The Hidden Sales Team in Your Call Center

The Hidden Sales Team in Your Call Center

Here’s how your inbound agents can start driving meaningful revenue.

For years, the idea of turning inbound customer service agents into salespeople has been met with resistance, hesitation, and in many cases, failure.

And for good reason. These agents are trained to solve problems, provide support, and build rapport. Asking them to “sell” can feel unnatural, forced, and even contradictory to their role. Plus, revenue leaders often do not invest in these teams to the same degree as they do in sales or customer success.

I call this the “service-sales gap.” But in a world where every customer interaction is a potential revenue opportunity - and where AI is rapidly transforming how we work - the lines between service, success, and sales are blurring (also see BOX). We can no longer afford to have the divide.

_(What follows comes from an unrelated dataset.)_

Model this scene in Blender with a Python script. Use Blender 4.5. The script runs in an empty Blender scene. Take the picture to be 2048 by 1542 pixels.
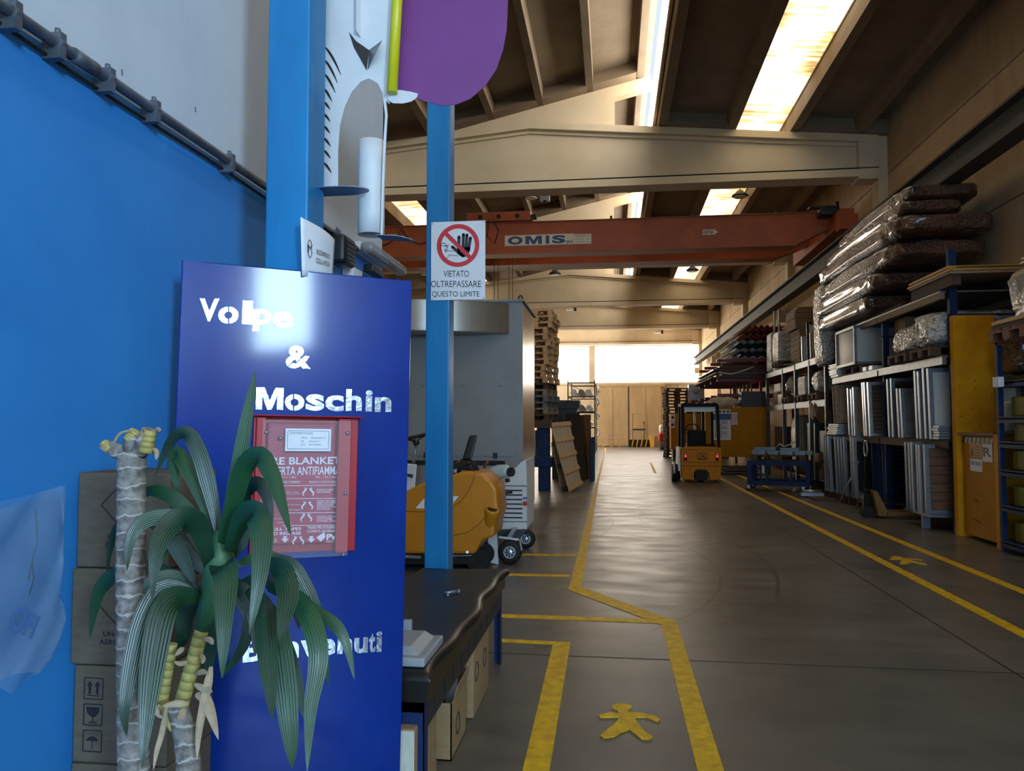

The good news? With the right mindset, tools, and training, service agents can successfully and comfortably pivot into sales conversations focused on identifying additional needs. And often in ways that feel more helpful than transactional, thus closing this gap.

The Opportunity Has Never Been Greater

Contact centers are evolving. Customers are calling in with more complex, high-value needs: precisely the kinds of conversations that can naturally lead to upsells, cross-sells, and long-term loyalty. In addition, leaders and their teams face aggressive revenue goals: and the pressure to make every customer interaction impactful.

With the right mindset, tools, and training, service agents can successfully and comfortably pivot into sales conversations...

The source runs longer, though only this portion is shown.